== GIVEN MATERIAL

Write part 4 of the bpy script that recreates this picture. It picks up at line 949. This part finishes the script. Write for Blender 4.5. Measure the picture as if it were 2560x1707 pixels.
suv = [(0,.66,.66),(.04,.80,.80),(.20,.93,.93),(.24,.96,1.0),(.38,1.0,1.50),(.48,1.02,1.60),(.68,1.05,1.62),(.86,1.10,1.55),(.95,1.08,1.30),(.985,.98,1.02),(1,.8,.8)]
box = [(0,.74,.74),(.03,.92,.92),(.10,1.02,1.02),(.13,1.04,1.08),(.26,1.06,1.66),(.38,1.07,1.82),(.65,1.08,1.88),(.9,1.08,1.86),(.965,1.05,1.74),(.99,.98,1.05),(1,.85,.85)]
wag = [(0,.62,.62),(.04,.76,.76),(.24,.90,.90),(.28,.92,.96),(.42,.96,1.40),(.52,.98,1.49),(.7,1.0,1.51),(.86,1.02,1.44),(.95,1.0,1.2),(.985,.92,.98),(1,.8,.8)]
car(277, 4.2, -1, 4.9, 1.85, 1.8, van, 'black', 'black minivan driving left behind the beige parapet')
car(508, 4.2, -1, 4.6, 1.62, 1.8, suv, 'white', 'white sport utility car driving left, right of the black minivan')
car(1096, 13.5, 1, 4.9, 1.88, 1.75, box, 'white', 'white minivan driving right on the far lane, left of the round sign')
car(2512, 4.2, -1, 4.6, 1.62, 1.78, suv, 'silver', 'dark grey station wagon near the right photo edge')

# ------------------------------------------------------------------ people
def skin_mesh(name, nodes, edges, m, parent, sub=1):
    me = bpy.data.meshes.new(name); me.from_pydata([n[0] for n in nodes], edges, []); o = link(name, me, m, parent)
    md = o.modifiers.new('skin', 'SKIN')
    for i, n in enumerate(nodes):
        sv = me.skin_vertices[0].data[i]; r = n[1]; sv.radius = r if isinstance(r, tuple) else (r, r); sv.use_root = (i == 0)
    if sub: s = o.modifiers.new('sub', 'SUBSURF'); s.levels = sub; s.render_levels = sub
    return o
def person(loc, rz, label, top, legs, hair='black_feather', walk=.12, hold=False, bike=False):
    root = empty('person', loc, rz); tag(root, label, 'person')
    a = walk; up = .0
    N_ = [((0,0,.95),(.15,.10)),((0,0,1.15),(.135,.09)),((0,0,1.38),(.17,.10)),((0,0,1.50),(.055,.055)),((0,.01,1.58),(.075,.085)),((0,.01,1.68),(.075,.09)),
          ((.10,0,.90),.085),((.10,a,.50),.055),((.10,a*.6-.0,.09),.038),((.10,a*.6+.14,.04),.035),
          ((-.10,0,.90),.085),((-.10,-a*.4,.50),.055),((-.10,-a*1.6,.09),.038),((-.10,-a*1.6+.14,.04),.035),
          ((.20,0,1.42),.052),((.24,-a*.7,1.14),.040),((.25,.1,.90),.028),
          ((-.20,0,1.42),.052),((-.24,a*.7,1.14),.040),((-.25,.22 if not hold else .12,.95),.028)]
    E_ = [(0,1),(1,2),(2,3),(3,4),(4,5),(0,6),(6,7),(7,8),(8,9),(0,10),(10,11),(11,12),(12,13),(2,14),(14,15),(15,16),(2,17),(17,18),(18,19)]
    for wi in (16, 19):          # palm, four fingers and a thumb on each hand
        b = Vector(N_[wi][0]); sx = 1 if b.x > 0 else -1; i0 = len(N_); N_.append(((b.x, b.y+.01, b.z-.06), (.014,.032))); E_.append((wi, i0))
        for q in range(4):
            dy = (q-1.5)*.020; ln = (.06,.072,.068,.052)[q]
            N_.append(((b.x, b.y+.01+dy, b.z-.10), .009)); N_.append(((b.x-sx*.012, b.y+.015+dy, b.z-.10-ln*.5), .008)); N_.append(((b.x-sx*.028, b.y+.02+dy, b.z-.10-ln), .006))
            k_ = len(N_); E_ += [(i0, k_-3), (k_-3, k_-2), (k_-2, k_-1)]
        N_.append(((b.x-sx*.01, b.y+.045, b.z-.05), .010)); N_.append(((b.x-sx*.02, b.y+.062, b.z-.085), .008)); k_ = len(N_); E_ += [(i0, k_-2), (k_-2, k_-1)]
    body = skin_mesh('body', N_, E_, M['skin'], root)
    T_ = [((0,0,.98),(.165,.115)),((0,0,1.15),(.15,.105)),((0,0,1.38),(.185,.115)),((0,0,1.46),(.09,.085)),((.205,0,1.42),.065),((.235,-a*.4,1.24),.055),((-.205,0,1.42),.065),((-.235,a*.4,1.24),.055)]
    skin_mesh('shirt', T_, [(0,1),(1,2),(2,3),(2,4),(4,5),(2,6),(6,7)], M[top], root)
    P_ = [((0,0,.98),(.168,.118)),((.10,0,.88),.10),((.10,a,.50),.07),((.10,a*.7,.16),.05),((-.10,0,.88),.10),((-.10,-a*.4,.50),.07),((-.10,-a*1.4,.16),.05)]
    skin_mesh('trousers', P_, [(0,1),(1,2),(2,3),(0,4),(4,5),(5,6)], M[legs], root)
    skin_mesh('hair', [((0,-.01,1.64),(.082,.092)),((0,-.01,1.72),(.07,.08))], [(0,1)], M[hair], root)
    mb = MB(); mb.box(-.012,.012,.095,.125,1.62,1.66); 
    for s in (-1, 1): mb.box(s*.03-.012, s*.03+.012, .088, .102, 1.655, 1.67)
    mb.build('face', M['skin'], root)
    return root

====

REQUEST: All of the data above should be transcribed exactly.

OUTPUT FOR THIS TASK:
Write part 4 of the bpy script that recreates this picture. It picks up at line 949. This part finishes the script. Write for Blender 4.5. Measure the picture as if it were 2560x1707 pixels.
suv = [(0,.66,.66),(.04,.80,.80),(.20,.93,.93),(.24,.96,1.0),(.38,1.0,1.50),(.48,1.02,1.60),(.68,1.05,1.62),(.86,1.10,1.55),(.95,1.08,1.30),(.985,.98,1.02),(1,.8,.8)]
box = [(0,.74,.74),(.03,.92,.92),(.10,1.02,1.02),(.13,1.04,1.08),(.26,1.06,1.66),(.38,1.07,1.82),(.65,1.08,1.88),(.9,1.08,1.86),(.965,1.05,1.74),(.99,.98,1.05),(1,.85,.85)]
wag = [(0,.62,.62),(.04,.76,.76),(.24,.90,.90),(.28,.92,.96),(.42,.96,1.40),(.52,.98,1.49),(.7,1.0,1.51),(.86,1.02,1.44),(.95,1.0,1.2),(.985,.92,.98),(1,.8,.8)]
car(277, 4.2, -1, 4.9, 1.85, 1.8, van, 'black', 'black minivan driving left behind the beige parapet')
car(508, 4.2, -1, 4.6, 1.62, 1.8, suv, 'white', 'white sport utility car driving left, right of the black minivan')
car(1096, 13.5, 1, 4.9, 1.88, 1.75, box, 'white', 'white minivan driving right on the far lane, left of the round sign')
car(2512, 4.2, -1, 4.6, 1.62, 1.78, suv, 'silver', 'dark grey station wagon near the right photo edge')

# ------------------------------------------------------------------ people
def skin_mesh(name, nodes, edges, m, parent, sub=1):
    me = bpy.data.meshes.new(name); me.from_pydata([n[0] for n in nodes], edges, []); o = link(name, me, m, parent)
    md = o.modifiers.new('skin', 'SKIN')
    for i, n in enumerate(nodes):
        sv = me.skin_vertices[0].data[i]; r = n[1]; sv.radius = r if isinstance(r, tuple) else (r, r); sv.use_root = (i == 0)
    if sub: s = o.modifiers.new('sub', 'SUBSURF'); s.levels = sub; s.render_levels = sub
    return o
def person(loc, rz, label, top, legs, hair='black_feather', walk=.12, hold=False, bike=False):
    root = empty('person', loc, rz); tag(root, label, 'person')
    a = walk; up = .0
    N_ = [((0,0,.95),(.15,.10)),((0,0,1.15),(.135,.09)),((0,0,1.38),(.17,.10)),((0,0,1.50),(.055,.055)),((0,.01,1.58),(.075,.085)),((0,.01,1.68),(.075,.09)),
          ((.10,0,.90),.085),((.10,a,.50),.055),((.10,a*.6-.0,.09),.038),((.10,a*.6+.14,.04),.035),
          ((-.10,0,.90),.085),((-.10,-a*.4,.50),.055),((-.10,-a*1.6,.09),.038),((-.10,-a*1.6+.14,.04),.035),
          ((.20,0,1.42),.052),((.24,-a*.7,1.14),.040),((.25,.1,.90),.028),
          ((-.20,0,1.42),.052),((-.24,a*.7,1.14),.040),((-.25,.22 if not hold else .12,.95),.028)]
    E_ = [(0,1),(1,2),(2,3),(3,4),(4,5),(0,6),(6,7),(7,8),(8,9),(0,10),(10,11),(11,12),(12,13),(2,14),(14,15),(15,16),(2,17),(17,18),(18,19)]
    for wi in (16, 19):          # palm, four fingers and a thumb on each hand
        b = Vector(N_[wi][0]); sx = 1 if b.x > 0 else -1; i0 = len(N_); N_.append(((b.x, b.y+.01, b.z-.06), (.014,.032))); E_.append((wi, i0))
        for q in range(4):
            dy = (q-1.5)*.020; ln = (.06,.072,.068,.052)[q]
            N_.append(((b.x, b.y+.01+dy, b.z-.10), .009)); N_.append(((b.x-sx*.012, b.y+.015+dy, b.z-.10-ln*.5), .008)); N_.append(((b.x-sx*.028, b.y+.02+dy, b.z-.10-ln), .006))
            k_ = len(N_); E_ += [(i0, k_-3), (k_-3, k_-2), (k_-2, k_-1)]
        N_.append(((b.x-sx*.01, b.y+.045, b.z-.05), .010)); N_.append(((b.x-sx*.02, b.y+.062, b.z-.085), .008)); k_ = len(N_); E_ += [(i0, k_-2), (k_-2, k_-1)]
    body = skin_mesh('body', N_, E_, M['skin'], root)
    T_ = [((0,0,.98),(.165,.115)),((0,0,1.15),(.15,.105)),((0,0,1.38),(.185,.115)),((0,0,1.46),(.09,.085)),((.205,0,1.42),.065),((.235,-a*.4,1.24),.055),((-.205,0,1.42),.065),((-.235,a*.4,1.24),.055)]
    skin_mesh('shirt', T_, [(0,1),(1,2),(2,3),(2,4),(4,5),(2,6),(6,7)], M[top], root)
    P_ = [((0,0,.98),(.168,.118)),((.10,0,.88),.10),((.10,a,.50),.07),((.10,a*.7,.16),.05),((-.10,0,.88),.10),((-.10,-a*.4,.50),.07),((-.10,-a*1.4,.16),.05)]
    skin_mesh('trousers', P_, [(0,1),(1,2),(2,3),(0,4),(4,5),(5,6)], M[legs], root)
    skin_mesh('hair', [((0,-.01,1.64),(.082,.092)),((0,-.01,1.72),(.07,.08))], [(0,1)], M[hair], root)
    mb = MB(); mb.box(-.012,.012,.095,.125,1.62,1.66); 
    for s in (-1, 1): mb.box(s*.03-.012, s*.03+.012, .088, .102, 1.655, 1.67)
    mb.build('face', M['skin'], root)
    return root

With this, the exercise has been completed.